UK Government’s National Infrastructure Plan unveiled

Danny Alexander, the Chief Treasury Secretary, told the UK’s business leaders: “Underground, overground, on-shore, offshore, wired or wireless, tarmac or train track. You name it, we’re building it.”

The sentiment was expressed as the UK Government unveils its latest National Infrastructure Plan (NIP), which outlines the infrastructure spending strategy for the next 20 years.

In total, around GBP 375 billion of investments will fund 646 projects in communications, energy, infrastructure, transport, and water.

Alexander also stated as well as boosting the UK economy and creating large numbers of jobs and business opportunities, the developments will “make the UK a better place to live for everyone who calls it their home.”

The developments

The blueprint will include the following plans:

  • a Hitachi and Horizon-backed agreement for a nuclear power station in Wales
  • a GBP 1 billion guarantee to extend the Northern Line in the London Underground to Battersea
  • improving the A50 around Staffordshire’s Uttoxeter
  • GBP 50 million spent of a railway station redevelopment at Gatwick Airport
  • a GBP 5 million plan to change public-sector, petrol using cars to electric vehicles
  • GBP 20 billion auction of Government assets, including its 40% stake in Eurostar.
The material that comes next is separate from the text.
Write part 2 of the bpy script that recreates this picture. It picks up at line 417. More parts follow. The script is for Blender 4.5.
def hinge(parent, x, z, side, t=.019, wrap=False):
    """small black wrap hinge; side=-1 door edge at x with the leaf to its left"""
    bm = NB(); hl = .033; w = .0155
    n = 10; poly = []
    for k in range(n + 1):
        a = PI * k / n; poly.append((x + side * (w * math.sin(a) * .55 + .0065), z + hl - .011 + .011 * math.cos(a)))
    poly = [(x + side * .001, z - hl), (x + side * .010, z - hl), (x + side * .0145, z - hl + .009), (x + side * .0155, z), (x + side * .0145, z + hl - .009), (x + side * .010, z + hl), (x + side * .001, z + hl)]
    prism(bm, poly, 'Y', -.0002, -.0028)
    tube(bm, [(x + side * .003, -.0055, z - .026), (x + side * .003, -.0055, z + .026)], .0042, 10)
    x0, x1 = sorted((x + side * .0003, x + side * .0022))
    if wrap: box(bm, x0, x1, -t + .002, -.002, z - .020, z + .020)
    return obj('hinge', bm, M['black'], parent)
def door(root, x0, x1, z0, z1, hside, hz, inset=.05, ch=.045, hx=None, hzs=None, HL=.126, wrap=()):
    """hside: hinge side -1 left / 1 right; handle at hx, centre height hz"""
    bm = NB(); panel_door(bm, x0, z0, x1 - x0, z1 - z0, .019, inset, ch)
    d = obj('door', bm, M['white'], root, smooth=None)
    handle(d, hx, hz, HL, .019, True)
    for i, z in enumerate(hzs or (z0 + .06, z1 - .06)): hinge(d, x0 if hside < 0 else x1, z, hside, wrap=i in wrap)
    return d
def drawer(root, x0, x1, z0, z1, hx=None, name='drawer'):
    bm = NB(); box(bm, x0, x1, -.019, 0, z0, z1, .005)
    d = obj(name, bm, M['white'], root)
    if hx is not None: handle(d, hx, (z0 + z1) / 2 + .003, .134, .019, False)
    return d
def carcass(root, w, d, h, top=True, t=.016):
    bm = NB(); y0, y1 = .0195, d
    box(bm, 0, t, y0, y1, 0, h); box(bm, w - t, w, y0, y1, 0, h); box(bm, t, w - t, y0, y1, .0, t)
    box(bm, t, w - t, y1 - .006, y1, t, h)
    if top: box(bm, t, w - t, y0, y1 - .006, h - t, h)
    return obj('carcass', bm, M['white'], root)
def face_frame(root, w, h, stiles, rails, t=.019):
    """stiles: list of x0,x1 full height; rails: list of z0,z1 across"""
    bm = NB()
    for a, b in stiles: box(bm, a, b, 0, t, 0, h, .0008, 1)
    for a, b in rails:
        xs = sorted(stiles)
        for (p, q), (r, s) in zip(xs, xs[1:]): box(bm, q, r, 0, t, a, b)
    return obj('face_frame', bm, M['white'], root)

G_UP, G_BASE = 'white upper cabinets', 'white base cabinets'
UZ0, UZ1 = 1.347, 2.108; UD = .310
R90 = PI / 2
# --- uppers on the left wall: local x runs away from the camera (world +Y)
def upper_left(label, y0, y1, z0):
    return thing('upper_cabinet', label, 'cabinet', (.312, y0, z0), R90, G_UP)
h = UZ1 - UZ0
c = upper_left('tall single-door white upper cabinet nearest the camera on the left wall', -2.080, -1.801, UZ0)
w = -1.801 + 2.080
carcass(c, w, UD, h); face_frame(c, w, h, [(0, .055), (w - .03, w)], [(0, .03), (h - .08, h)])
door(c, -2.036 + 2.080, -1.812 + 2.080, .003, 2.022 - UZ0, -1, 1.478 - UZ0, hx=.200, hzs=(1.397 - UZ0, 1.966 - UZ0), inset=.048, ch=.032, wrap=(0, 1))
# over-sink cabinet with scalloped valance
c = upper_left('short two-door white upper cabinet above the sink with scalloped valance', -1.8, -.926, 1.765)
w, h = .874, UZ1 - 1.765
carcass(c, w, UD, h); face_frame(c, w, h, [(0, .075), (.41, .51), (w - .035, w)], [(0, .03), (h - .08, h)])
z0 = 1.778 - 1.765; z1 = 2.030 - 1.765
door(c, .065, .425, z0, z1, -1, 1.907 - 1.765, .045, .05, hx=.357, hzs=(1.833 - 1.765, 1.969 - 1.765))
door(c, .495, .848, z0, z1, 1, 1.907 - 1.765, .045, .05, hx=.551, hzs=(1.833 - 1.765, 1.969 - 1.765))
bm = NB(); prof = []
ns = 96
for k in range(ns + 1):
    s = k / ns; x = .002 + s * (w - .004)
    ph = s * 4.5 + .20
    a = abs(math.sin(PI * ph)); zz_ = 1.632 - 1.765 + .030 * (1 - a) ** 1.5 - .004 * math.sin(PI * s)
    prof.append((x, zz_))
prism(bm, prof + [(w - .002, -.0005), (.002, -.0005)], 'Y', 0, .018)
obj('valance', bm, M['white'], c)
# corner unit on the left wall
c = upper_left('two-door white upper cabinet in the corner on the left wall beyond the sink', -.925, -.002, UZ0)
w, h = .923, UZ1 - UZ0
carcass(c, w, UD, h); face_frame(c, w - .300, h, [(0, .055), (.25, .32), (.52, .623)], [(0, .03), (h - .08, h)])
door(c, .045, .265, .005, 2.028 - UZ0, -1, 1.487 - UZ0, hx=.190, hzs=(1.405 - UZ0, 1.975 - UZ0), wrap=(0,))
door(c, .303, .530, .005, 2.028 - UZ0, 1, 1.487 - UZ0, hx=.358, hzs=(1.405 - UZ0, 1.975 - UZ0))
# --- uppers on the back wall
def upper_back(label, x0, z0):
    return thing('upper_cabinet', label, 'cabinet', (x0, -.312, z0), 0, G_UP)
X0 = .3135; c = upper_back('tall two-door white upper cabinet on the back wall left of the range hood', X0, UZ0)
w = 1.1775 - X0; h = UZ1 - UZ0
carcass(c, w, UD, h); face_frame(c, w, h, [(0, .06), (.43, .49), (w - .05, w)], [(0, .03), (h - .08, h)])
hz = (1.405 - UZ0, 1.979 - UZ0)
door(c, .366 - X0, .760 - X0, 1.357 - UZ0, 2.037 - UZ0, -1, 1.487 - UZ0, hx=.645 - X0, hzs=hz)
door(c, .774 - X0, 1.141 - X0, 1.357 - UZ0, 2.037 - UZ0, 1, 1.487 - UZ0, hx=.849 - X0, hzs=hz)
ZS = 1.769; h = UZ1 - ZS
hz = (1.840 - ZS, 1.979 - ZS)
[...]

Whilst there were initially plans for toll A14 charges between Cambridge and Huntingdon, this proposal has been scrapped after local involvement.

Countering public claims

The Chief Secretary to the Treasury, Danny Alexander, told the BBC the most important success parliament has achieved was to “create an environment in which people want to come in and invest in British infrastructure.”

Yet he confessed the UK had definitely “underinvested… over several decades.”

The NIP is part of the Treasury’s retaliation against criticism that progress on the ground isn’t matching parliament’s assertions.

This time last year, some GBP 309 billion of public and private funding for infrastructure was planned.

Yet whilst the Treasury maintains that 291 of the 646 total schemes currently listed are already under construction, only a smattering of the 40 top priority projects announced in 2011 have been completed.

What’s more, the Office for National Statistics noted that work on infrastructure decreased by 13% in 2012.

Insurance backers

Unusually for these types of investments, the insurance industry has committed to spend around GBP 25 billion over the next half decade.

The involvement of firms including Aviva, Prudential and Standard Life reflects a recent rule change on insurance company involvement in these projects, and was called a “massive vote of confidence” in the industry by Alexander.